Em Manaus, no ano de 2012, Adanilo foi co-fundador da Artrupe Produções, onde desenvolveu filmes, peças de teatro e eventos culturais diversos, participando de editais e festivais locais e nacionais. Atuou ainda nos grupos Apareceu a Margarida, Grupo Origem e Cês em Cena.
“[Em 2011] eu cursava Rádio e TV quando fui fazer um curso de teatro. Nunca tinha ouvido falar de teatro em Manaus. Fiquei encantado ao descobrir que existiam atores profissionais na cidade, que a cena artística da cidade é tão potente.”
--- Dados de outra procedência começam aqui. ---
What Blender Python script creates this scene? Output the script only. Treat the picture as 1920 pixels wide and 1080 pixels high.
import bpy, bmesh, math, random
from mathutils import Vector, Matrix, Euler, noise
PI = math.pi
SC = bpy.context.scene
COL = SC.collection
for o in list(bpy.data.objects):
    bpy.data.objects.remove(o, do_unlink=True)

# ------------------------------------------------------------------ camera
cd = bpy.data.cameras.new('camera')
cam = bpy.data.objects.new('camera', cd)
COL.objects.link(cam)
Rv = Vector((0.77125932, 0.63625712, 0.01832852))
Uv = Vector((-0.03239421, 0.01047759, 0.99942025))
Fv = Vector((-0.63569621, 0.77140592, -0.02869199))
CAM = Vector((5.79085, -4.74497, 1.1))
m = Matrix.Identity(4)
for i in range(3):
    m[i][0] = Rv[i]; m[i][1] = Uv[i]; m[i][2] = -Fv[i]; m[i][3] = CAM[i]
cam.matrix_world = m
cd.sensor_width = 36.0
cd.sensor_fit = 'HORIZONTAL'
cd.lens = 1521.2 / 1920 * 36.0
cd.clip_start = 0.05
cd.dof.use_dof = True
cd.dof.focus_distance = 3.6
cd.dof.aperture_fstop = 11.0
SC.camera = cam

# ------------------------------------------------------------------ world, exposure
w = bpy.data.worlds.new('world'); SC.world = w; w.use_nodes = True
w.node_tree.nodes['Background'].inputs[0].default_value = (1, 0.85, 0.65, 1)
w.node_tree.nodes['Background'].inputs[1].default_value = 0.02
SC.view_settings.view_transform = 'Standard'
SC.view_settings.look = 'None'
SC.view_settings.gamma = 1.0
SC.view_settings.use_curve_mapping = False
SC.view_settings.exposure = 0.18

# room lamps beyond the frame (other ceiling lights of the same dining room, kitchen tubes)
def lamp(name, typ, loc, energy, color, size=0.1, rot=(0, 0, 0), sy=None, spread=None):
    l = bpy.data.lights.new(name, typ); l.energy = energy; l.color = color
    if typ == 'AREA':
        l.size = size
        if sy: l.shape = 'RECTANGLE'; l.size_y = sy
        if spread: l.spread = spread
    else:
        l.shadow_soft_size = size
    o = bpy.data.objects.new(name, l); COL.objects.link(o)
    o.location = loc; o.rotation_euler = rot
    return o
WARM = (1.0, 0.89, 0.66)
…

Nesse momento, ele soube o que queria fazer da vida. “Nem cheguei a concluir Rádio e TV, passei a me dedicar às artes”, explica.
Dois anos depois, em 2014, fez seu meu primeiro filme, "A Menina do Guarda-Chuva". No ano seguinte, estreou "Aquela Estrada", e em 2016 "O Tempo Passa" - todos disponíveis na internet.
“Com esses trabalhos, consegui espaço no mercado nacional. Aí, em 2017, fiz o ‘Marighella’, minha primeira grande produção, que ajudou a me projetar.”
“Me perceber indígena”
No Rio de Janeiro, onde também morou, colaborou com a criação da Companhia Casa 407, investigando a linguagem da palhaçaria e do teatro de rua, e fundou o Teatro Galeroso, grupo que investiga as artes cênicas e audiovisuais a partir de uma visão amazônica decolonial periférica.
Justamente no Rio de Janeiro, em 2016, é que Adanilo começou a se perceber indígena. Até então, ele nunca tinha pensado sobre suas origens e ancestralidade.
“Um dia pensei: ‘de onde eu vim?’. Logo entendi que era cria da Compensa. E a periferia de Manaus é composta em sua maioria por pessoas pretas e indígenas. Fui conversar com minha família e aí fomos entendendo, revivendo e relembrando a nossa trajetória”, conta.
Para Adanilo, seu território é sua essência e seguirá sendo refletido nos trabalhos em que atua. Inclusive, entre os projetos em desenvolvimento, está uma série sobre o bairro da Compensa. O longa "Omágua Kambeba" e o curta "Castanho", já pronto, também devem estrear em breve.